The kordon at sunset — the light on the bay, the outdoor cafes filling up, the city relaxing after work — is the definitive Izmir experience.
Kemeralti Bazaar
The historic covered bazaar of Izmir is one of the most authentic in Turkey — a working market serving the city’s residents rather than tourists. The bazaar extends for several kilometres and contains mosques, synagogues (Izmir was an important centre of Sephardic Jewish culture), hans, and streets dedicated to specific trades. The spice and herb section, the antique dealers’ lane, and the area around the Hisar Mosque are highlights.
The neighbourhood of Agora (the site of the ancient Roman forum, now a partly excavated open-air site) is adjacent to the bazaar.
Kadifekale (Velvet Castle)
The Byzantine citadel on the hill above the city, visible from across Izmir Bay. The current walls date from Byzantine times on Hellenistic foundations. The climb up through the neighbourhood of the same name takes 30 minutes and reveals a traditional working-class quarter with genuine old Izmir character. The views over the bay from the walls are the best in the city.
Izmir Archaeological Museum
One of the best provincial archaeology museums in Turkey, covering the rich history of the Izmir region from prehistoric to Ottoman periods. The classical sculpture collection and the finds from ancient Smyrna are highlights. Allow 1.5 hours.
Day Trips from Izmir
Ephesus: 70km south of Izmir, the most visited archaeological site in Turkey. The Library of Celsus, the Great Theatre, the colonnaded street, and the Terrace Houses (separately ticketed, worth it) give the best picture of urban Roman life in the eastern Mediterranean. Allow a full day. Arrive early — by 10am the tour buses have arrived.

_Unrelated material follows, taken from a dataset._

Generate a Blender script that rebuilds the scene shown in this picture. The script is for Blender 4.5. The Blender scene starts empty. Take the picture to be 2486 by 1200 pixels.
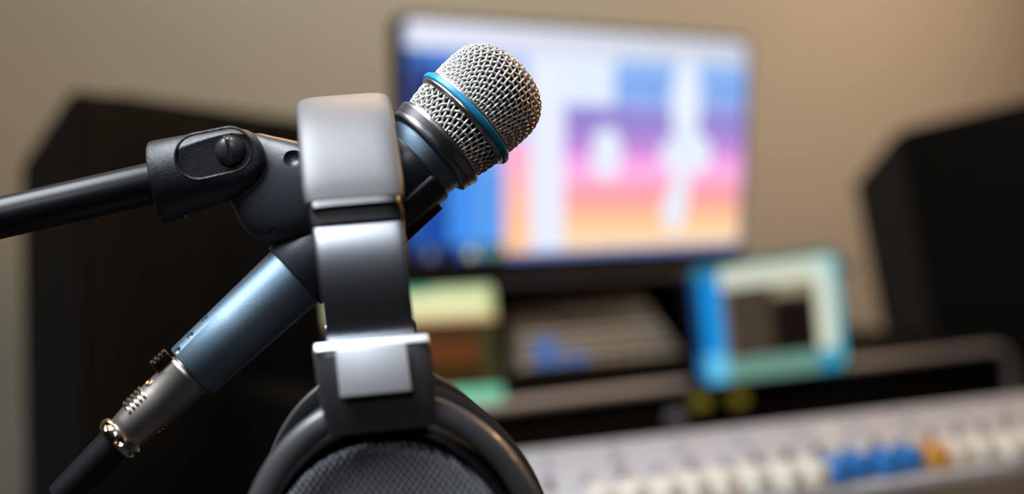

Cesme: 85km west of Izmir, a peninsula with the best beaches on the northern Aegean coast. Ilica Beach (thermal spring water) and Altinkum Beach are excellent. The historic town has a Genoese castle and a traditional stone bazaar. Daily ferries to Chios (Greece) from Cesme port.
Pergamon (Bergama): 110km north of Izmir, the ancient city of Pergamon had the second-largest library in the ancient world and a theatre cut into the hill at a vertiginous angle. The acropolis is accessible by cable car. The Red Basilica below is a remarkable converted temple.
Food Culture
Izmir’s food culture is Aegean — olive oil-based cooking, fresh seafood, and vegetables. Boyoz (a flaky pastry sold in Izmir since the Sephardic Jewish community brought it from Spain in the 15th century) is the definitive Izmir breakfast food. The fish restaurants on and near the Kordon are among the best-value seafood in Turkey.
Best Time to Visit
April to June and September to October. The bay is magnificent in these months, the day trip sites are less crowded, and the temperature (20-28C) is ideal. July and August are hot (32-36C) and crowded; Cesme in particular becomes very busy with Istanbul visitors.